Y al margen de toda sutileza que pueda darse en la utilización de los mitos de la nación, o la contraposición entre lo político y lo jurídico, los independentistas han adoptado la estrategia de ignorar cuáles son sus competencias, invadiendo las competencias del Estado. Pese a despreciar el sistema de distribución de competencia, que es la base de cualquiera sociedad democrática, son muy celosos de sus competencias, supuestamente vulneradas por el Estado, que defienden ante el Tribunal Constitucional. Pero claro, ese tribunal solo es legítimo, imparcial, y limpio, lejos de toda contaminación, cuando dicta sentencias de acuerdo con sus pretensiones.
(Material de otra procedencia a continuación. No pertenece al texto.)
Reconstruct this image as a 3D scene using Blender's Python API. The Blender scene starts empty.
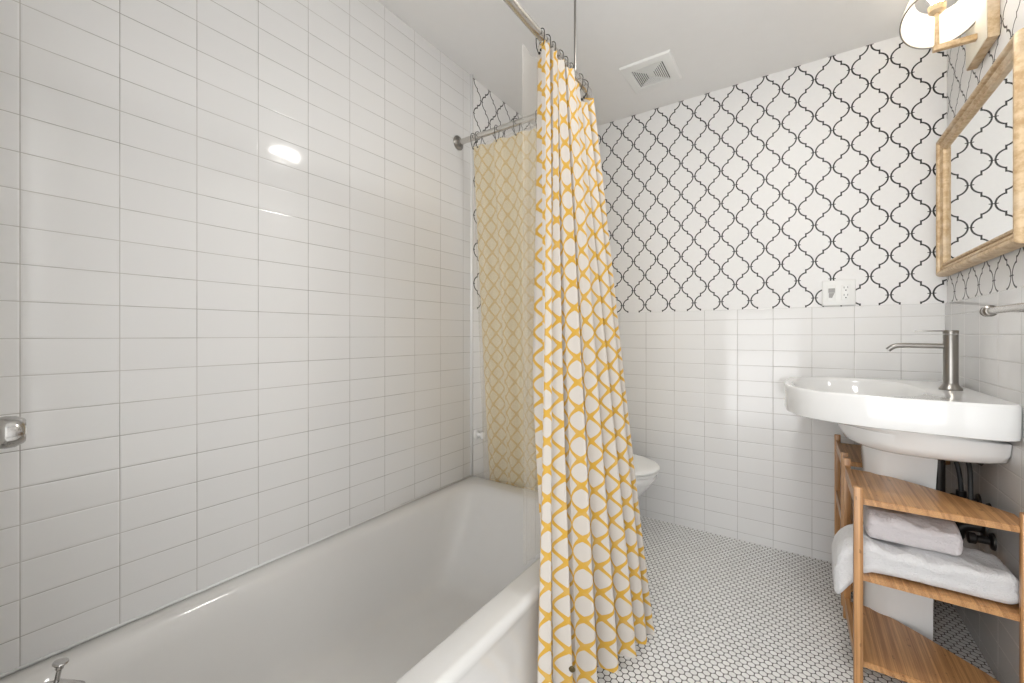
import bpy, bmesh, math, random
from mathutils import Vector, Matrix
random.seed(7)
C = bpy.context.scene.collection
S = bpy.context.scene
PI = math.pi

# ---------------------------------------------------------------- camera
W_, H_ = 1024, 683
FPX = 418.4                       # focal length in pixels
YAW = math.radians(34.36)         # camera turned left of the room's depth axis
EYE = 1.042
cd = bpy.data.cameras.new('camera'); cam = bpy.data.objects.new('camera', cd); C.objects.link(cam)
cd.sensor_fit = 'HORIZONTAL'; cd.sensor_width = 36; cd.lens = FPX / W_ * 36
cd.shift_y = -(341.5 - 335.0) / W_
cd.clip_start = 0.01
cam.location = (0, 0, EYE); cam.rotation_euler = (PI/2, 0, YAW)
S.camera = cam

# ---------------------------------------------------------------- world, view, large lights
w = bpy.data.worlds.new('world'); S.world = w; w.use_nodes = True
w.node_tree.nodes['Background'].inputs[0].default_value = (0.98, 0.99, 1.0, 1)
w.node_tree.nodes['Background'].inputs[1].default_value = 2.1
S.view_settings.view_transform = 'Standard'; S.view_settings.look = 'None'
S.view_settings.gamma = 1; S.view_settings.use_curve_mapping = False
S.view_settings.exposure = 0.62
def area(name, loc, rot, sx, sy, power, col=(1, 1, 1)):
    l = bpy.data.lights.new(name, 'AREA'); l.shape = 'RECTANGLE'; l.size = sx; l.size_y = sy
    l.energy = power; l.color = col
    o = bpy.data.objects.new(name, l); C.objects.link(o); o.location = loc; o.rotation_euler = rot
    return o
area('doorway_fill', (-0.04, -0.85, 0.95), (PI/2+0.5, 0, 0), 1.3, 1.6, 8, (0.98, 0.99, 1.0))  # added fill behind the camera, tilted up to brighten the ceiling

# ---------------------------------------------------------------- room numbers
LX, RX, BY, CZ = -1.328, 0.494, 2.406, 2.323      # tile face left, right wall, back wall, ceiling
WZ = 1.172                                         # top of wainscot
TILE_END = 1.593
RIM = 0.351

# ---------------------------------------------------------------- node helper
class NT:
    def __init__(s, name):
        s.m = bpy.data.materials.new(name); s.m.use_nodes = True
        s.t = s.m.node_tree; s.n = s.t.nodes; s.b = s.n['Principled BSDF']; s.out = s.n['Material Output']
    def _in(s, sock, v):
        if v is None: return
        if isinstance(v, bpy.types.NodeSocket): s.t.links.new(v, sock)
        else: sock.default_value = v
    def M(s, op, a, b=None, c=None, clamp=False):
        n = s.n.new('ShaderNodeMath'); n.operation = op; n.use_clamp = clamp
        s._in(n.inputs[0], a); s._in(n.inputs[1], b); s._in(n.inputs[2], c)
        return n.outputs[0]
    def pos(s):
        g = s.n.new('ShaderNodeNewGeometry'); x = s.n.new('ShaderNodeSeparateXYZ')
        s.t.links.new(g.outputs['Position'], x.inputs[0]); return x.outputs, g.outputs['Position']
    def obj(s):
        g = s.n.new('ShaderNodeTexCoord'); x = s.n.new('ShaderNodeSeparateXYZ')
        s.t.links.new(g.outputs['Object'], x.inputs[0]); return x.outputs, g.outputs['Object']
    def uv(s):
        g = s.n.new('ShaderNodeTexCoord'); x = s.n.new('ShaderNodeSeparateXYZ')
        s.t.links.new(g.outputs['UV'], x.inputs[0]); return x.outputs, g.outputs['UV']
    def comb(s, x, y, z):
        n = s.n.new('ShaderNodeCombineXYZ'); s._in(n.inputs[0], x); s._in(n.inputs[1], y); s._in(n.inputs[2], z); return n.outputs[0]
    def mix(s, f, a, b):
        n = s.n.new('ShaderNodeMix'); n.data_type = 'RGBA'
        s._in(n.inputs[0], f); s._in(n.inputs[6], a); s._in(n.inputs[7], b); return n.outputs[2]
    def noise(s, vec, scale, detail=3, rough=0.5):
        n = s.n.new('ShaderNodeTexNoise'); s._in(n.inputs['Vector'], vec)
        n.inputs['Scale'].default_value = scale; n.inputs['Detail'].default_value = detail
        n.inputs['Roughness'].default_value = rough; return n.outputs[0]
    def white(s, vec):
        n = s.n.new('ShaderNodeTexWhiteNoise'); n.noise_dimensions = '3D'; s._in(n.inputs['Vector'], vec); return n.outputs
    def bump(s, h, strength, dist, normal=None):
        n = s.n.new('ShaderNodeBump'); s._in(n.inputs['Height'], h)
        n.inputs['Strength'].default_value = strength; n.inputs['Distance'].default_value = dist
        s._in(n.inputs['Normal'], normal); return n.outputs[0]
    def smooth(s, v, a, b):
        n = s.n.new('ShaderNodeMapRange'); n.interpolation_type = 'SMOOTHSTEP'
        s._in(n.inputs[0], v); n.inputs[1].default_value = a; n.inputs[2].default_value = b
        n.inputs[3].default_value = 0; n.inputs[4].default_value = 1; return n.outputs[0]

def simple(name, col, rough=0.5, metal=0.0, bumpy=None, coat=0.0, var=0.0):
    t = NT(name); b = t.b
    b.inputs['Roughness'].default_value = rough; b.inputs['Metallic'].default_value = metal
    b.inputs['Coat Weight'].default_value = coat
    _, p = t.obj()
    nz = t.noise(p, 14 if not bumpy else bumpy[0], 4)
    c2 = tuple(x * (1 - max(var, 0.03)) for x in col[:3]) + (1,)
    t._in(b.inputs['Base Color'], t.mix(nz, tuple(col[:3]) + (1,), c2))
    if bumpy: t._in(b.inputs['Normal'], t.bump(nz, bumpy[1], bumpy[2]))
    return t.m

TP = 0.1542; TH = 0.0771           # tile pitch: length, height
def tile_mat(name, axis, phase, zphase, warm=0.0):
    """stacked 2:1 glazed wall tile; axis = 0 for walls along X, 1 for walls along Y"""
    t = NT(name); (x, y, z), p = t.pos()
    u = x if axis == 0 else y
    a = t.M('DIVIDE', t.M('SUBTRACT', u, phase), TP); b = t.M('DIVIDE', t.M('SUBTRACT', z, zphase), TH)
    du = t.M('MULTIPLY', t.M('ABSOLUTE', t.M('SUBTRACT', a, t.M('ROUND', a))), TP)
    dz = t.M('MULTIPLY', t.M('ABSOLUTE', t.M('SUBTRACT', b, t.M('ROUND', b))), TH)
    d = t.M('MINIMUM', du, dz)
    grout = t.M('SUBTRACT', 1.0, t.smooth(d, 0.0004, 0.0011))
    cell = t.comb(t.M('FLOOR', a), t.M('FLOOR', b), float(axis))
    wn = t.white(cell)
    base = t.mix(t.M('MULTIPLY', wn[0], 0.5), (0.80, 0.795, 0.785, 1), (0.765, 0.76, 0.75, 1))
    gn = t.noise(p, 5.0, 3, 0.7)
    gcol = t.mix(t.smooth(gn, 0.4, 0.62), (0.50, 0.48, 0.45, 1), (0.30, 0.285, 0.26, 1))
    t._in(t.b.inputs['Base Color'], t.mix(grout, base, gcol))
    t._in(t.b.inputs['Roughness'], t.M('ADD', 0.09, t.M('MULTIPLY', grout, 0.6)))
    # pillow edge + tiny tilt per tile
    pil = t.smooth(d, 0.0, 0.004)
    fa = t.M('SUBTRACT', t.M('FRACT', a), 0.5); fb = t.M('SUBTRACT', t.M('FRACT', b), 0.5)
    wn2 = t.n.new('ShaderNodeSeparateColor'); t.t.links.new(wn[1], wn2.inputs[0])
    tilt = t.M('ADD', t.M('MULTIPLY', fa, t.M('SUBTRACT', wn2.outputs[0], 0.5)), t.M('MULTIPLY', fb, t.M('SUBTRACT', wn2.outputs[1], 0.5)))
    wave = t.M('MULTIPLY', t.noise(p, 9.0, 1), 0.8)
    h = t.M('ADD', t.M('ADD', pil, t.M('MULTIPLY', tilt, 0.3)), wave)
    t._in(t.b.inputs['Normal'], t.bump(h, 0.35, 0.0012))
    t.b.inputs['Specular IOR Level'].default_value = 0.5
    return t.m

def wallpaper_mat(name, axis, phase, zphase):
    w2, h2 = 0.0658, 0.0851
    t = NT(name); (x, y, z), p = t.pos()
    u = x if axis == 0 else y
    X = t.M('PINGPONG', t.M('SUBTRACT', u, phase), w2)
    Z = t.M('PINGPONG', t.M('SUBTRACT', z, zphase), h2)
    top = t.M('GREATER_THAN', Z, h2/2)
    # point fold about the rectangle's centre
    Xf = t.M('ADD', t.M('MULTIPLY', top, t.M('SUBTRACT', w2, t.M('MULTIPLY', X, 2.0))), X)
    Zf = t.M('ADD', t.M('MULTIPLY', top, t.M('SUBTRACT', h2, t.M('MULTIPLY', Z, 2.0))), Z)
    eps = 0.0048; cx = w2 * 0.64; rx = cx - eps; rz = 0.0375
    ex = t.M('DIVIDE', t.M('SUBTRACT', Xf, cx), rx); ez = t.M('DIVIDE', Zf, rz)
    r = t.M('SQRT', t.M('ADD', t.M('MULTIPLY', ex, ex), t.M('MULTIPLY', ez, ez)))
    # gradient-corrected distance
    gx = t.M('DIVIDE', ex, rx); gz = t.M('DIVIDE', ez, rz)
    g = t.M('SQRT', t.M('ADD', t.M('MULTIPLY', gx, gx), t.M('MULTIPLY', gz, gz)))
    d1 = t.M('DIVIDE', t.M('MULTIPLY', t.M('ABSOLUTE', t.M('SUBTRACT', r, 1.0)), r), g)
    d1 = t.M('ADD', d1, t.M('MULTIPLY', t.M('GREATER_THAN', Xf, w2/2 + 0.0012), 1.0))
    zend = 0.0355
    d2 = t.M('MAXIMUM', t.M('ABSOLUTE', t.M('SUBTRACT', Xf, w2/2)), t.M('SUBTRACT', zend, Zf))
    d3 = t.M('MAXIMUM', Zf, t.M('SUBTRACT', Xf, 0.0115))
    d = t.M('MINIMUM', d1, d2)
    line = t.M('SUBTRACT', 1.0, t.smooth(d, 0.0026, 0.0034))
    tick = t.M('SUBTRACT', 1.0, t.smooth(d3, 0.0014, 0.0022))
    m = t.M('MAXIMUM', line, tick)
    nz = t.noise(p, 60, 3)
    base = t.mix(nz, (0.83, 0.82, 0.81, 1), (0.79, 0.78, 0.77, 1))
    t._in(t.b.inputs['Base Color'], t.mix(m, base, (0.015, 0.015, 0.014, 1)))
    t.b.inputs['Roughness'].default_value = 0.45
    t._in(t.b.inputs['Normal'], t.bump(t.noise(p, 25, 4), 0.08, 0.003))
    return t.m

def hex_mat(name, pitch, swap=False):
    t = NT(name); (x, y, z), p = t.pos()
    if swap: x, y = y, x
    q = t.M('DIVIDE', x, pitch); v = t.M('DIVIDE', y, pitch)
    R3 = math.sqrt(3)
    def cand(ox, oy):
        a = t.M('SUBTRACT', q, ox); b = t.M('SUBTRACT', v, oy)
        ia = t.M('ROUND', a); ib = t.M('ROUND', t.M('DIVIDE', b, R3))
        dx = t.M('SUBTRACT', a, ia); dy = t.M('SUBTRACT', b, t.M('MULTIPLY', ib, R3))
        return dx, dy, t.M('ADD', t.M('MULTIPLY', dx, dx), t.M('MULTIPLY', dy, dy)), ia, ib
    A = cand(0, 0); B = cand(0.5, R3/2)
    s = t.M('LESS_THAN', B[2], A[2])
    def pick(i): return t.M('ADD', A[i], t.M('MULTIPLY', s, t.M('SUBTRACT', B[i], A[i])))
    dx = t.M('ABSOLUTE', pick(0)); dy = t.M('ABSOLUTE', pick(1))
    hd = t.M('MAXIMUM', dx, t.M('ADD', t.M('MULTIPLY', dx, 0.5), t.M('MULTIPLY', dy, R3/2)))
    rd = t.M('SQRT', pick(2))
    d = t.M('ADD', t.M('MULTIPLY', hd, 0.45), t.M('MULTIPLY', rd, 0.55))
    tile = t.M('SUBTRACT', 1.0, t.smooth(d, 0.428, 0.468))
    wn = t.white(t.comb(pick(3), pick(4), s))
    tc = t.mix(wn[0], (0.90, 0.895, 0.88, 1), (0.82, 0.815, 0.80, 1))
    gn = t.noise(p, 3, 3)
    gc = t.mix(gn, (0.11, 0.10, 0.09, 1), (0.045, 0.042, 0.038, 1))
    t._in(t.b.inputs['Base Color'], t.mix(tile, gc, tc))
    t._in(t.b.inputs['Roughness'], t.M('SUBTRACT', 0.75, t.M('MULTIPLY', tile, 0.5)))
    t._in(t.b.inputs['Normal'], t.bump(tile, 0.4, 0.001))
    return t.m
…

Decid la verdad, no digáis que los tribunales están manipulados por el Gobierno, con la finalidad de perjudicar a los españoles que viven en Cataluña, decid que solo estáis de acuerdo con las resoluciones judiciales que os son favorables.

La repetición de falsedades, falacias o equívocos por los independentistas (aunque no solo por éstos) está resultando muy eficaz y no parece que esté recibiendo una contestación razonada, bien fundada, por los responsables públicos, que probablemente consideren que frente al independentismo no cabe otra cosa que sobrellevarlo con resignación. Nosotros, a la vista está, no somos de esa opinión.